Well, this is the point is that we've got to figure that out, right? We've got to figure out how to have an economy that does not require growth, because to say we are, we have to have both green and growth is just fantasy. It's fantasy. So the problem is then if you're stuck on the growth, you can't actually think past it
at all. Yeah. You know what I, what I, what I think it is is actually taking Reagan's statement, right? And he said there are no limits to growth or human progress, right? And if you actually split those apart, he conflated them. Right. And I think that that's been our general policy and our attitude for decades on end. And we've actually embedded that in our institution
except for RFK who said we shouldn't be a following GDP. We know what happened to, he was an outlier. Right? And
he didn't last very long. Um, so, so, you know, those two things have been conflated, progress and growth, right? We see them as interchangeable, synonymous, you know, uh, mutually dependent, whatever you want to say. Right. And I actually think it's the opposite. I, at this point, despite whatever the, the, uh, OECD guy wants to say, um,
is it OECD or OCD?
I'm obsessed. I'm obsessed with my growth. Um, that, uh, w despite all that we've actually hit the limits. We're seeing that we're seeing that. And in fact, if you look at economic growth, we've seen that it's taking an incredible amount of intervention into the economic system to try to grow it. And it's not been benefiting everybody, right? So on a string, that system itself is wobbly, right? At best.
And, and then clearly the plan is trying to tell us, whoa, you know, you're going to continue on this path. You're going to get bitch slapped pretty hard, right? And so I think it's because we've tied these two concepts together. Now if we let them go and we said actually growth is the thing that inhibiting our problem, just like, you know, what's the, what's the eight foot 11 guy, Robert, Robert Wadlow, right? Growth was inhibiting his progress, right?
So if we could let that go, I know that sounds Kumbaya because we actually have to take that attitude and then and actually make structural difficult structural changes to our institutions, our monetary policy, all these things as a result of that. But I think that that's the mind shift that needs to happen.
That is clearly the first thing. I agree. That's the first thing has got to happen is that, let's let go of this. We must have growth and then you can start looking at things to do. So there's the sending innovation can take off.
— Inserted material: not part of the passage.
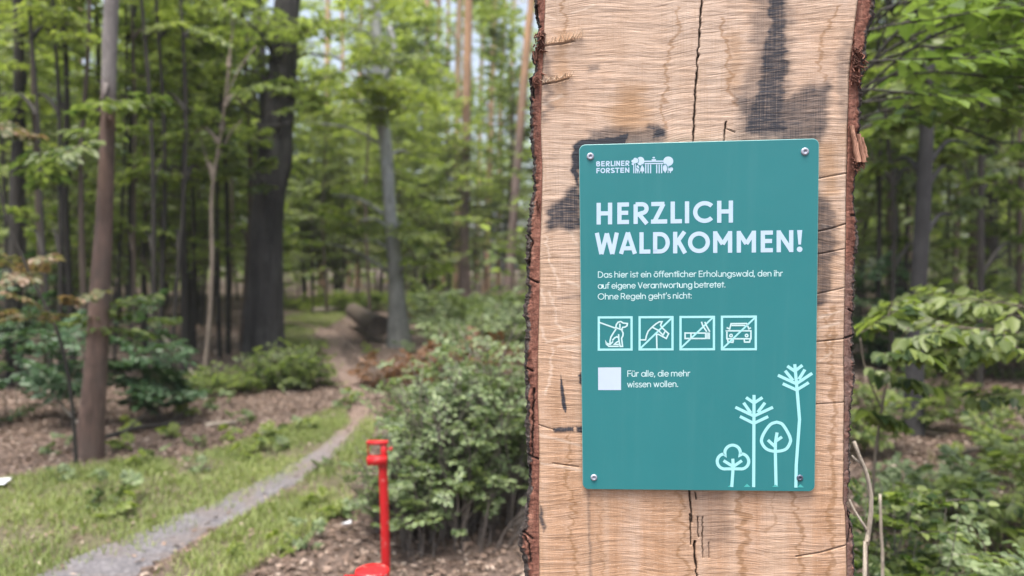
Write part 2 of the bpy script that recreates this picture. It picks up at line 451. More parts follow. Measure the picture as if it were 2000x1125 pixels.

That's the crazy thing. I want people to be innovative within limits within the context of these limits and then let's see what can happen. But if you ignore those limits, then you're going to be an idiot. Yeah. Yeah. It's hard to be innovative when you're dead.
I remember there was, I heard about the study where they looked at behavior of children in terms of how they explored the world when if they're there or backyard was fenced in or not fenced in. Right okay. So like maybe the, these were farm kids or whatever in their backyard, went out into farms. It's a little similar to your property here, Jason will read, right? But you actually have a fence.
And what they found was that the kids who had a fence actually explored virtually the entire area of their backyard, no matter how big it was, the kids that didn't have a fence stuck really close to the back door. That's where, you know, because for them in a sense, having a boundary allowed them to feel like they could explore, you know, and it, to your point, I think Jason, that if we said, okay, well let's, let's sort of be creative within these limits, right?
You know, we, we've got a cap CO2 emissions, we've got a cap economic activity, you know, what do we do with that? You know, and, and it changes the ballgame. And it does provide a huge opportunity for thinking more innovatively about how we tackle things. And
one opportunity that, that we already know a lot about is the whole issue of equality. So there was this economist, Henry Wallach, he lived from 1914 to 1988 and he was this a real prominent economist head of the US Central Bank. He, he said growth is a substitute for equality of income. So long as there is growth, there is hope and that makes large income differentials tolerable.
This gets back to what you were saying, Asher about how yeah, if you have growth, you don't have to pay people, you know, so, well, guess what, you know that the reverse is also true for that. If you have greater equality of income, that's a substitute for growth and it's a real positive way forward. You know, that one of these innovations we could really work toward if we agree that, that there are limits to growth. Yeah. Anymore.
Well, it makes me think of what you had said about Robert Robert Kennedy, right. That was in '68, you know, you're saying, uh, what was the co the GDP measures everything except that which is
now, which makes life worthwhile or worth living. Yeah.
Um, and, and I would say in terms of the things that we need, we do need politicians that are going to be brave. You know, they all obviously have to be educated by this thing because they'd been steeped like every, I can, you know, a student of economics that goes to university every year in a mindset that's totally sending us in the wrong direction. But they also have to have courage to stand up and say we're measuring the wrong things. You know?
Well that brings us right back to Carter and Reagan. Carter was a nuclear physicist and a peanut farmer. Okay boy. So he certainly understood some things about science and some things about the way the natural world works and what was Reagan an actor. He certainly understood, make believe. Yeah,
exactly. Yeah. So we I think have a lot of in a sense power in terms of deciding, you know, who is going to represent us. And, and the other thing I would say to people is to consider, and this is really hard, right? Cause we're all locked in the system too. So just to tell people, this is kind of like Gulp. Think about what you're doing with your money. You know, if we need to shift this trajectory, maybe don't think about trying to maximize you know, your investments within the stock market.
There's probably good reasons to, to be a little skeptical that any in any case in terms of protecting your assets, but why don't you put that money to work in a way that's going to provide you benefits long term and immediate ones. You know that may not be monetary, but that puts you in a position where you can actually progress and thrive and be happy in the future.
Either that or go on Amazon and buy as much plastic shit as you can. One of the two, I don't know. Yeah, you'll jump. You make the choice. Definitely
get a nice buzz when you, when you get that ball.